::: Records shown
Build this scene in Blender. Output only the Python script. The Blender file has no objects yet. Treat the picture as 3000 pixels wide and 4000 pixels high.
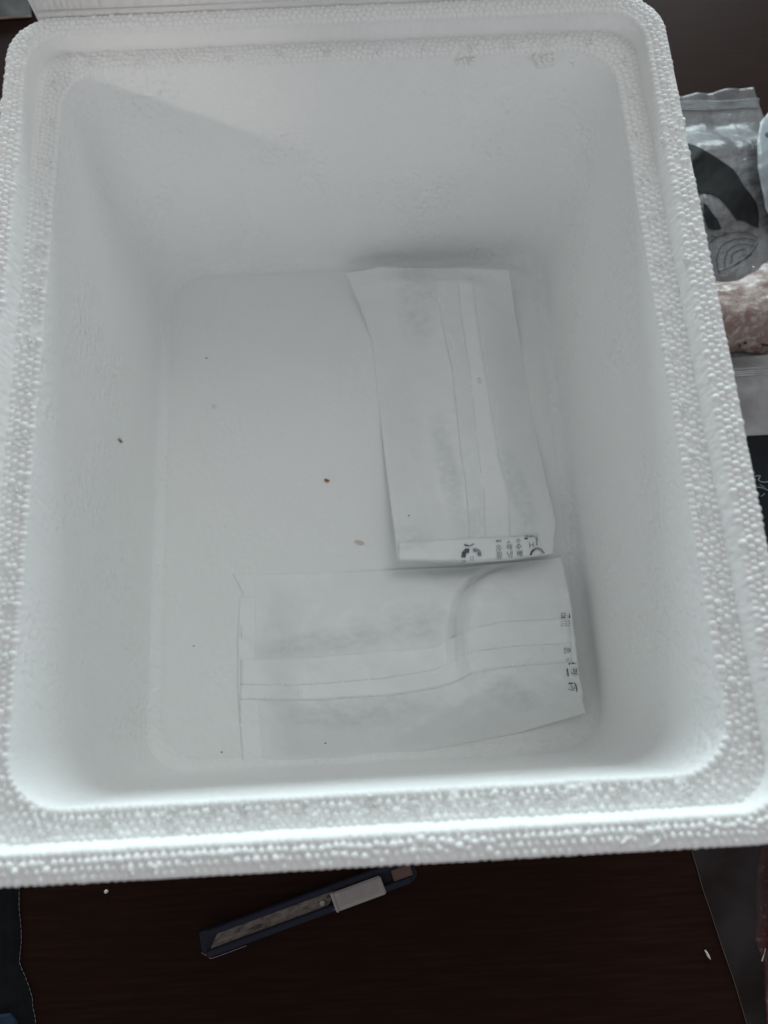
import bpy, bmesh, math, random
import numpy as np
from mathutils import Vector, Matrix, noise
from mathutils.bvhtree import BVHTree

random.seed(7)
RNG = np.random.default_rng(7)
S = bpy.context.scene
C = S.collection
R = math.radians

# ------------------------------------------------------------------ camera
FOC = 2951.6                      # focal length in pixels of the 3000 x 4000 photograph
CAM_ROT = (0.2799, 0.0007, -0.0521)
CAM_LOC = Vector((0.0070, -0.1765, 0.3418))
cam_data = bpy.data.cameras.new('camera')
cam = bpy.data.objects.new('camera', cam_data)
C.objects.link(cam)
cam.location = CAM_LOC
cam.rotation_euler = CAM_ROT
cam_data.sensor_fit = 'VERTICAL'
cam_data.sensor_height = 36.0
cam_data.sensor_width = 27.0
cam_data.lens = FOC / 4000 * 36.0
cam_data.clip_start = 0.01
cam_data.clip_end = 50
cam_data.dof.use_dof = True
cam_data.dof.focus_distance = 0.49
cam_data.dof.aperture_fstop = 5.4
S.camera = cam

# ------------------------------------------------------------------ light
world = bpy.data.worlds.new('World')
S.world = world
world.use_nodes = True
world.node_tree.nodes['Background'].inputs[0].default_value = (0.98, 0.98, 1.0, 1)
world.node_tree.nodes['Background'].inputs[1].default_value = 0.20

def area(name, loc, target, sx, sy, power, col):
    d = bpy.data.lights.new(name, 'AREA')
    d.shape = 'RECTANGLE'; d.size = sx; d.size_y = sy
    d.energy = power; d.color = col
    o = bpy.data.objects.new(name, d)
    C.objects.link(o)
    o.location = loc
    o.rotation_euler = (Vector(target) - Vector(loc)).to_track_quat('-Z', 'Y').to_euler()
    return o

area('window_light', (0.05, 2.6, 0.34), (0, 0, -0.05), 2.9, 0.42, 60, (0.80, 0.96, 1.0))
area('side_window_light', (-2.2, -0.35, 0.70), (0, 0, -0.1), 1.9, 0.60, 1.4, (1.0, 0.94, 0.95))
area('room_light', (0.5, -2.6, 1.05), (0, 0.1, -0.1), 2.2, 0.9, 7.2, (0.98, 0.91, 0.99))
sd = bpy.data.lights.new('reflected_patch_light', 'SPOT')      # the warm patch that falls over the left rim onto the far wall
sd.energy = 42; sd.color = (1.0, 0.90, 0.82); sd.spot_size = R(2.7); sd.spot_blend = 1.0; sd.shadow_soft_size = 0.06
so = bpy.data.objects.new('reflected_patch_light', sd); C.objects.link(so)
so.location = (-1.3, -1.0, 0.60)
so.rotation_euler = (Vector((-0.114, 0.205, -0.026)) - so.location).to_track_quat('-Z', 'Y').to_euler()
area('ceiling_bounce_fill', (0.9, 1.4, 1.8), (0.1, 0.1, -0.2), 1.8, 1.5, 8, (0.94, 1.0, 1.0))  # added fill standing in for ceiling bounce, placed to give the table a sheen

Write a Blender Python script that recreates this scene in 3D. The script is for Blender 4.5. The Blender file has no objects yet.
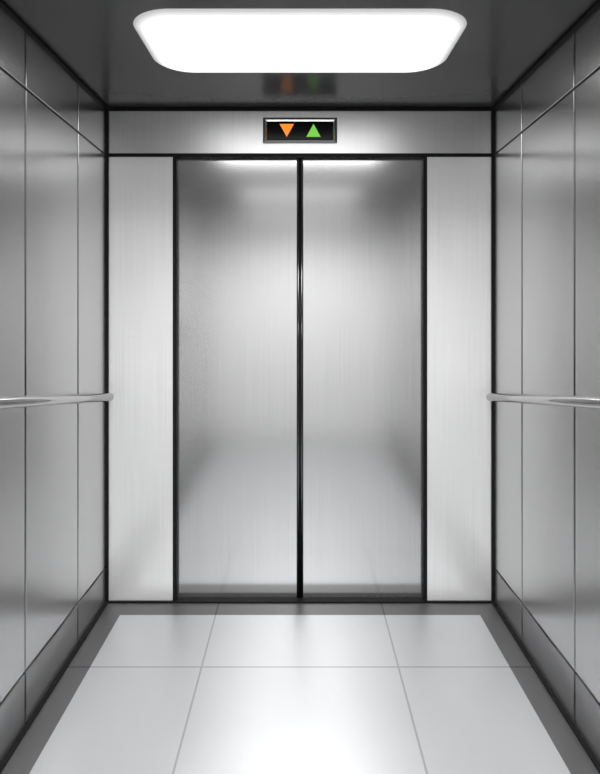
::::::
Using the listing above, show every line that includes the string "file".

Reply to the exercise =>
Build this scene in Blender. Output only the Python script. The Blender file has no objects yet. Treat the picture as 3000 pixels wide and 4000 pixels high.
Write a Blender Python script that recreates this scene in 3D. The script is for Blender 4.5. The Blender file has no objects yet.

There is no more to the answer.